Ahmes Loaf Problem Reflection

 Our project was on Ahmes loaf, and I believe my group members and I worked well together in order to explain the problem and solution.

The loaf problem as discussed in the book was created as an extension and almost recreationally. This is quite how The Crest of Peacock discusses Babylonians. The problem is created to test the limits of solution and theory to see if it sustains. Does the behavior of a particular solution change and if it does then what are the boundaries of that. It is very informative about these questions such as the Ahmes loaf problem because it lets us know that exploring math abstractly is not a new concept for us.
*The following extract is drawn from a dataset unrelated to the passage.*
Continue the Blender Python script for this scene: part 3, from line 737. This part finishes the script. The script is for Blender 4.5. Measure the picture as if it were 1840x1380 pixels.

We could define application based on the logic and reasoning of the Ancient world with the problems they had, but they were just as curious as we are now. Like the Babylonians, they also did not have any references to build off on, and these application-based extensions are their method of exploring ideas.  

 

Regula Falsi is a false position method. It is an ancient method for solving an equation with one unknown. In a way, it's an assumption based and the simplest way to describe this trial-and-error method. When figuring out the hint of 5 ½ in Ahmes's solution, the book also mentioned that the origin of the 5 ½ is not clear. They applied and think Ahmes also applied n earlier method of Regula Falsi in order to come to the conclusion of 5 ½ being the difference. I too have used Regula Falsi, I can probably recall when I used trial and error to get to the answer in high school when I was not aware of a theory or axiom to follow. Regula Falsi is a great method to try and figure out patterns. For Ahmes' solution as the difference of 1 increases, the difference between the sum of the two lowest terms and 1/7 of the three largest terms decreases by 2/7. There is a relation between the increase of 1 to the difference of 2/7, thus there must be a number for which the difference is 0 and it is going to be figured out by how many times 2/7 goes into 1 2/7. Which gets us to the answer of 5 ½.

 

The process of this project has me comparing this to how we learn math when we are younger. Not to say that it is trivial in any sense, but when you are doing application questions, and you have multiple variations of the same topic, it is trying to make you understand the behavior of the solution. For example, when you are factoring and graphic equations, the increasing level of difficulty tests your knowledge, as you get to discover different cases. Abstract for me understanding the properties and behavior of a theory and object and application-based exploration is an excellent way to start thinking about math abstractly.